The Importance of Changing Passwords

“We recently identified a bug that stored passwords unmasked,” said the Twitter Team in a recent email to over 330 million users. Essentially, if you had a Twitter account, someone could have discovered your password without encryption, black dots or hashtags hiding it. Though they found no evidence that the passwords had been compromised, the social media giant recommended that you change your password immediately.

How many times a month do you get an email or notification to update your password? Sometimes, these are proactive prompts to keep your passwords fresh and new, but as our world becomes more digitized, these are often signs of a data breach.

Please run—don’t walk—to update your passwords.

The Twitter Team also highlighted another common issue when it comes to our relationship with passwords—we often use the same one across multiple devices, accounts, and services.
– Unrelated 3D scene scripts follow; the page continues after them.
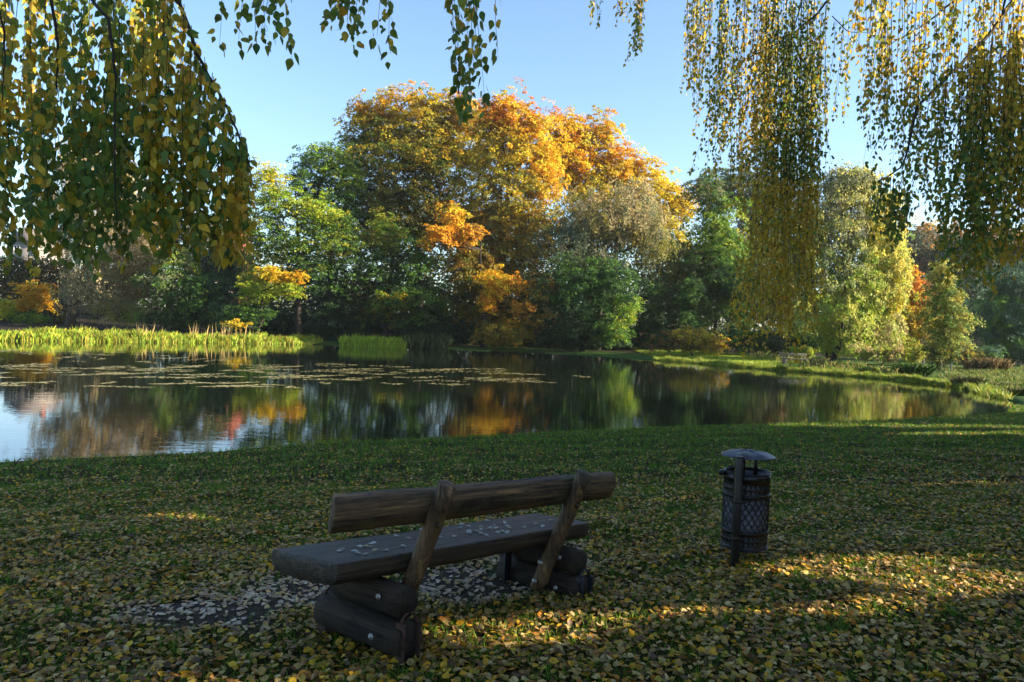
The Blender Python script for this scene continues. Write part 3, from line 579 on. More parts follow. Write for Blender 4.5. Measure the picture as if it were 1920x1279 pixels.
# floating leaf mats
r_ = np.random.default_rng(21); PT = []
for k in range(30):
    py0 = 655 + 68 * (k / 29) ** 1.1; px = -120 + r_.uniform(0, 200)
    while px < 1080 - (k > 24) * 500:
        ln_px = min(r_.uniform(20, 150) * (.5 if k < 8 else 1), 1110 - px)
        lim = 655 + max(px, 0) * .045
        if r_.random() < (.58 if k < 22 else .45) and py0 + px * .012 > lim - 4:
            n_ = int(r_.uniform(8, 20) * ln_px / 14)
            u_ = r_.random(n_) ** .9; xs = px + ln_px * u_; ys = py0 + px * .012 + r_.normal(size=n_) * .8 * np.sin(np.pi * u_) + 1.2 * np.sin(u_ * 4 + k)
            PT.append(np.array([onz(a_, b_, WZ + .012) for a_, b_ in zip(xs, ys)]))
        px += ln_px + r_.uniform(10, 110)
PT = np.vstack(PT); n = len(PT)
cl = np.array([[.36, .31, .13], [.28, .25, .10], [.22, .24, .07], [.42, .35, .16]])[r_.integers(0, 4, n)] * r_.uniform(.7, 1.2, (n, 1))
tag(leafobj('floating_leaves', PT, r_.normal(size=(n, 3)) * [1, 1, .0], np.tile([0, 0, 1.], (n, 1)) + r_.normal(size=(n, 3)) * .03, r_.uniform(.08, .19, n), cl, T_FLAT, M_lit), 'long mats of fallen leaves floating on the pond', kind='stuff')

# ------------------------------------------------------------ lawn and leaf litter in front
def scatter(n, dmin, dmax, r, xm=.78):
    D = dmin * (dmax / dmin) ** r.random(n) if False else np.sqrt(r.uniform(dmin ** 2, dmax ** 2, n))
    X_ = r.uniform(-xm, xm, n) * D; keep = sdf(X_, D) > .03
    X_, D = X_[keep], D[keep]; return X_, D
r_ = np.random.default_rng(31)
def leafcover(x, y):
    d = sdf(x, y)
    c = .86 - .78 * sm((y * .9 - .05 * x - 5.4) / 5.5)     # thins out towards the pond on the left
    c = c + .30 * sm((x - 3) / 5); c = c - .10 * sm((10 - y) / 3)
    return np.clip(c + .30 * noise(x, y, .7, 1) + .26 * noise(x, y, .22, 7), .04, 1.1)
gcol = np.array([[.060, .150, .006], [.085, .19, .007], [.10, .19, .010], [.045, .11, .006], [.16, .17, .014]])
def grass(name, label, n, a, b, h, wd, seed):
    r = np.random.default_rng(seed); x, y = scatter(n, a, b, r)
    k = (r.random(len(x)) > dirt(x, y) * .97) & (r.random(len(x)) < np.clip(1.05 - .5 * leafcover(x, y) + .7 * noise(x, y, .22, 9), .1, 1)); x, y = x[k], y[k]
    pts = np.stack([x, y, ground(x, y) - .004], 1)
    hh = h * (1 + .35 * noise(x, y, .35, 4)); 
    return blades(name, label, pts, np.clip(hh, h * .4, h * 2), wd, gcol[r.integers(0, 5, len(x))] * 1.2, .55, seed=seed + 1)
grass('grass', 'short damp grass between the fallen leaves', 210000, 2.6, 9.5, .048, .0055, 41)
grass('grass', 'green grass of the bank sloping to the pond', 260000, 9.5, 31, .07, .013, 42)
LC = np.array([[.50, .34, .11], [.38, .23, .06], [.60, .43, .17], [.66, .36, .02], [.72, .36, .01], [.25, .12, .03], [.50, .20, .02], [.44, .33, .03], [.14, .075, .03], [.70, .46, .03]])
LW = np.array([.16, .16, .10, .10, .06, .16, .08, .08, .12, .03]); LW = LW / LW.sum()
def litter(name, label, n, a, b, s0, s1, T, seed):
    r = np.random.default_rng(seed); x, y = scatter(n, a, b, r)
    k = r.random(len(x)) < leafcover(x, y) * (1 - .5 * dirt(x, y)); x, y = x[k], y[k]; n = len(x)
    dd = dirt(x, y); c = LC[r.choice(10, n, p=LW)] * .78
    pale = np.array([.60, .47, .34]) * r.uniform(.7, 1.1, (n, 1)); pm = (dd * r.uniform(.2, 1, n))[:, None]; c = c * (1 - pm) + pale * pm
    c *= r.uniform(.75, 1.2, (n, 1))
    lift = np.where(dd > .5, .004, r.uniform(.004, .03, n))
    tilt = np.where(dd > .5, .12, .38)[:, None]
    nn = np.tile([0, 0, 1.], (n, 1)) + r.normal(size=(n, 3)) * tilt
    flip = r.random(n) < .4; nn[flip] *= -1; 
    cen = np.stack([x, y, ground(x, y) + lift + np.where(flip, .006, 0)], 1)
    return tag(leafobj(name, cen, r.normal(size=(n, 3)) * [1, 1, .25], nn, r.uniform(s0, s1, n), c, T, M_lit), label, kind='stuff')
litter('leaf_litter', 'carpet of fallen yellow and brown birch leaves', 36000, 2.6, 6.2, .022, .052, T_CURL, 51)
litter('leaf_litter', 'fallen leaves lying in the grass behind the bench', 47000, 6.2, 9.5, .024, .052, T_CUP, 53)
litter('leaf_litter', 'fallen leaves among the grass halfway to the pond', 62000, 9.5, 14, .027, .056, T_CUP, 54)
litter('leaf_litter', 'thinner scatter of fallen leaves towards the pond', 85000, 14, 31, .032, .064, T_CUP, 52)

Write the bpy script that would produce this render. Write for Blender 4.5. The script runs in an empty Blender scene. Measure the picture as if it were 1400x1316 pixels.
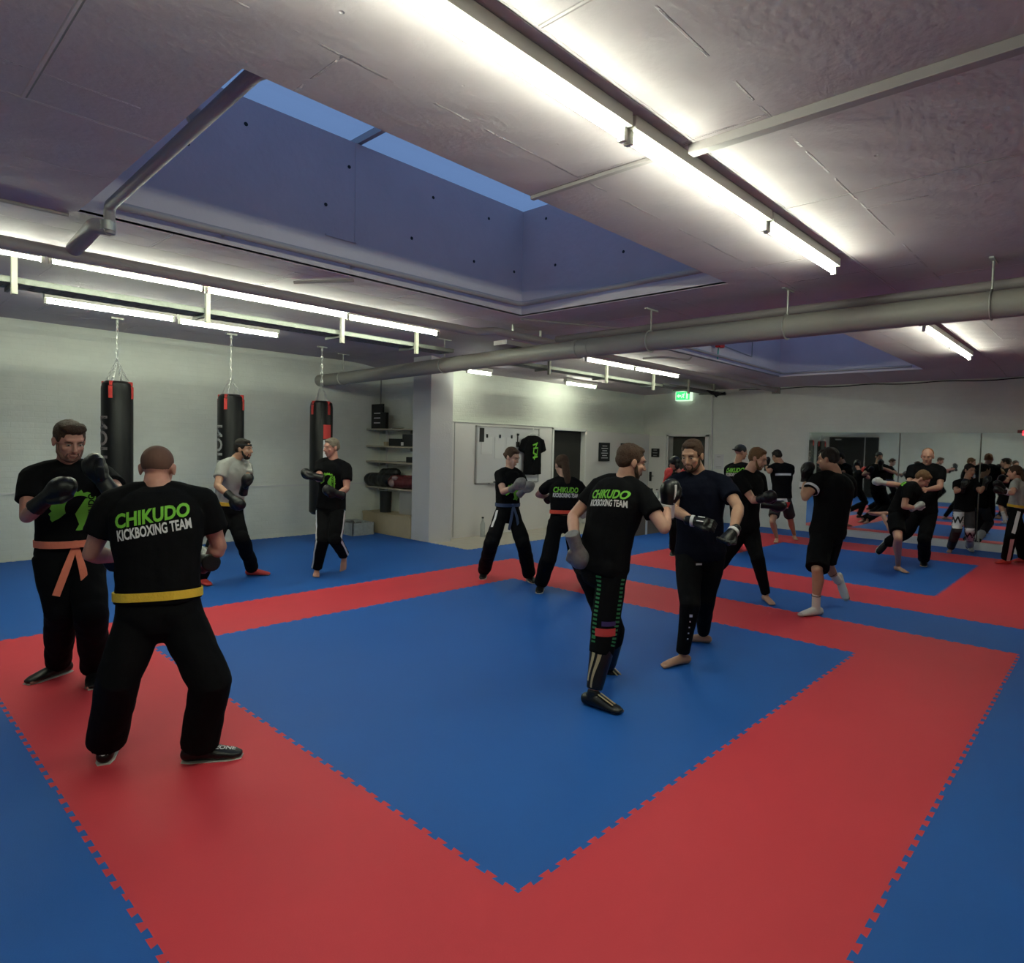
import bpy, bmesh, math, random
import numpy as np
from mathutils import Vector, Matrix, noise
from mathutils.bvhtree import BVHTree
random.seed(7)
SC = bpy.context.scene
COL = SC.collection
W, H = 1400, 1316
# ---------------------------------------------------------------- camera
F, CX, CY, PITCH, ROLL, TH = 882.9, 743.1, 642.9, 0.038, 0.024, 0.734
CAM = Vector((-1.69, -1.60, 1.654))
FH = Vector((math.cos(TH), math.sin(TH), 0))
RT = Vector((math.sin(TH), -math.cos(TH), 0))
DN = Vector((0, 0, -1))
_f = FH * math.cos(PITCH) + DN * math.sin(PITCH)
_d = DN * math.cos(PITCH) - FH * math.sin(PITCH)
_x = RT * math.cos(ROLL) - _d * math.sin(ROLL)
_y = _d * math.cos(ROLL) + RT * math.sin(ROLL)
cd = bpy.data.cameras.new('camera'); cam = bpy.data.objects.new('camera', cd); COL.objects.link(cam)
cd.sensor_fit = 'HORIZONTAL'; cd.sensor_width = 36; cd.lens = F / W * 36
cd.shift_x = (W / 2 - CX) / W; cd.shift_y = (CY - H / 2) / W
cd.clip_start = 0.05
Rm = Matrix((_x, -_y, -_f)).transposed()
cam.matrix_world = Matrix.Translation(CAM) @ Rm.to_4x4()
SC.camera = cam
# measuring helpers: sight line through a point of the photograph, used to read real positions off it
def ray(x, y): return (_f + _x * ((x - CX) / F) + _y * ((y - CY) / F))
def at_ax(x, y, ax, val):
    r = ray(x, y); return CAM + r * ((val - CAM[ax]) / r[ax])
def gz(x, y, z=0.0): return at_ax(x, y, 2, z)
def au(x, y, u): return at_ax(x, y, 0, u)
def av(x, y, v): return at_ax(x, y, 1, v)
def at_d(x, y, D):
    r = ray(x, y); return CAM + r * (D / (r.dot(FH)))

# ---------------------------------------------------------------- materials
MATS = {}
def mat(name, col, rough=0.6, metal=0.0, spec=0.5, emit=None, es=0.0, noise_amt=0.0, nscale=20, bump=0.0, bscale=60, sss=0.0, sheen=0.0, alpha=None):
    if name in MATS: return MATS[name]
    m = bpy.data.materials.new(name); m.use_nodes = True; MATS[name] = m
    nt = m.node_tree; b = nt.nodes['Principled BSDF']
    b.inputs['Base Color'].default_value = (*col, 1); b.inputs['Roughness'].default_value = rough
    b.inputs['Metallic'].default_value = metal; b.inputs['Specular IOR Level'].default_value = spec
    if emit: b.inputs['Emission Color'].default_value = (*emit, 1); b.inputs['Emission Strength'].default_value = es
    if sss: b.inputs['Subsurface Weight'].default_value = sss; b.inputs['Subsurface Radius'].default_value = (0.02, 0.008, 0.004)
    if sheen: b.inputs['Sheen Weight'].default_value = sheen
    if noise_amt or bump:
        tc = nt.nodes.new('ShaderNodeTexCoord')
        if noise_amt:
            n = nt.nodes.new('ShaderNodeTexNoise'); n.inputs['Scale'].default_value = nscale; n.inputs['Detail'].default_value = 5
            nt.links.new(tc.outputs['Object'], n.inputs['Vector'])
            mx = nt.nodes.new('ShaderNodeMix'); mx.data_type = 'RGBA'
            lo = [max(0, c * (1 - noise_amt)) for c in col]; hi = [min(1, c * (1 + noise_amt)) for c in col]
            mx.inputs[6].default_value = (*lo, 1); mx.inputs[7].default_value = (*hi, 1)
            nt.links.new(n.outputs['Fac'], mx.inputs[0]); nt.links.new(mx.outputs[2], b.inputs['Base Color'])
        if bump:
            n2 = nt.nodes.new('ShaderNodeTexNoise'); n2.inputs['Scale'].default_value = bscale; n2.inputs['Detail'].default_value = 4
            nt.links.new(tc.outputs['Object'], n2.inputs['Vector'])
            bp = nt.nodes.new('ShaderNodeBump'); bp.inputs['Strength'].default_value = bump; bp.inputs['Distance'].default_value = 0.01
            nt.links.new(n2.outputs['Fac'], bp.inputs['Height']); nt.links.new(bp.outputs['Normal'], b.inputs['Normal'])
    return m

def brick_mat(name, col, mortar, bw, bh, msize, strength, axis_swap, rough=0.75, dist=0.01, ndist=0.004):
    m = bpy.data.materials.new(name); m.use_nodes = True; nt = m.node_tree; b = nt.nodes['Principled BSDF']
    b.inputs['Roughness'].default_value = rough; b.inputs['Specular IOR Level'].default_value = 0.25
    g = nt.nodes.new('ShaderNodeNewGeometry'); sp = nt.nodes.new('ShaderNodeSeparateXYZ'); nt.links.new(g.outputs['Position'], sp.inputs[0])
    cb = nt.nodes.new('ShaderNodeCombineXYZ')
    for i, a in enumerate(axis_swap): nt.links.new(sp.outputs[a], cb.inputs[i])
    br = nt.nodes.new('ShaderNodeTexBrick'); br.inputs['Scale'].default_value = 1
    br.inputs['Brick Width'].default_value = bw; br.inputs['Row Height'].default_value = bh; br.inputs['Mortar Size'].default_value = msize
    br.inputs['Mortar Smooth'].default_value = 0.6; br.inputs['Bias'].default_value = 0
    br.inputs['Color1'].default_value = (*col, 1); br.inputs['Color2'].default_value = (*[c * 0.97 for c in col], 1); br.inputs['Mortar'].default_value = (*mortar, 1)
    nt.links.new(cb.outputs[0], br.inputs['Vector'])
    n = nt.nodes.new('ShaderNodeTexNoise'); n.inputs['Scale'].default_value = 2.2; n.inputs['Detail'].default_value = 8; n.inputs['Roughness'].default_value = 0.65
    nt.links.new(g.outputs['Position'], n.inputs['Vector'])
    mr = nt.nodes.new('ShaderNodeMapRange'); mr.inputs['To Min'].default_value = 0.86; mr.inputs['To Max'].default_value = 1.1
    nt.links.new(n.outputs['Fac'], mr.inputs['Value'])
    vm = nt.nodes.new('ShaderNodeVectorMath'); vm.operation = 'SCALE'
    nt.links.new(br.outputs['Color'], vm.inputs[0]); nt.links.new(mr.outputs[0], vm.inputs['Scale']); nt.links.new(vm.outputs[0], b.inputs['Base Color'])
    n2 = nt.nodes.new('ShaderNodeTexNoise'); n2.inputs['Scale'].default_value = 28; n2.inputs['Detail'].default_value = 6
    nt.links.new(g.outputs['Position'], n2.inputs['Vector'])
    bp = nt.nodes.new('ShaderNodeBump'); bp.inputs['Strength'].default_value = strength; bp.inputs['Distance'].default_value = dist; bp.invert = True
    nt.links.new(br.outputs['Fac'], bp.inputs['Height'])
    bp2 = nt.nodes.new('ShaderNodeBump'); bp2.inputs['Strength'].default_value = 0.6; bp2.inputs['Distance'].default_value = ndist
    nt.links.new(n2.outputs['Fac'], bp2.inputs['Height']); nt.links.new(bp.outputs['Normal'], bp2.inputs['Normal'])
    nt.links.new(bp2.outputs['Normal'], b.inputs['Normal'])
    return m
WALLC = (0.76, 0.77, 0.71)
M_wallv = brick_mat('painted brick left', WALLC, [c * .97 for c in WALLC], .25, .072, .008, .16, (0, 2, 1))
M_wallu = brick_mat('painted brick right', WALLC, [c * .97 for c in WALLC], .25, .072, .008, .16, (1, 2, 0))
M_ceil = brick_mat('board marked concrete ceiling', (0.52, 0.45, 0.485), (0.60, .53, .56), 2.2, 2.05, .012, .8, (0, 1, 2), dist=.03, ndist=.005)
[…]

Yes, using the same password for multiple logins makes it easier to remember, but it can put your private data in danger. After a breach, your password will probably be linked to your personal email address or another login credential, making it an easy connection for a hacker to infiltrate other accounts you are using. This is why a unique password goes a long way toward your personal and/or commercial data security.


What can you do?

1) Use a password manager.

There are lots of fantastic and reasonably priced password managers that will help you create and store unique passwords. Get the same manager on all of your devices (browser, phone, tablet, etc) and it will store them in one secure location—ready at the click of a button.

2) Change your password regularly.

When prompted by a service provider to update or change a password, do it immediately. Whether it is routine, a company policy or something serious, there is no reason to leave yourself vulnerable.

3) Follow these password creation rules.

  • Store them in a locked, protected or encrypted file. Leaving passwords on a notepad, in your email, on a Word document, or on your desktop is not secure enough.
  • Use completely unique passwords for every place you log in. Password, Password1, and Password2 are not unique, and can be exploited by even the average hacker. And if ‘password’ is in your password, please open up your browser and change it right now.
  • Pay special attention to banking, credit card, and any systems holding important customer, employee or personal data. When there is potential money involved, hackers will go the extra mile to infiltrate these systems.


Don’t help hackers steal your data—utilize these valuable steps and help protect yourself during the next breach.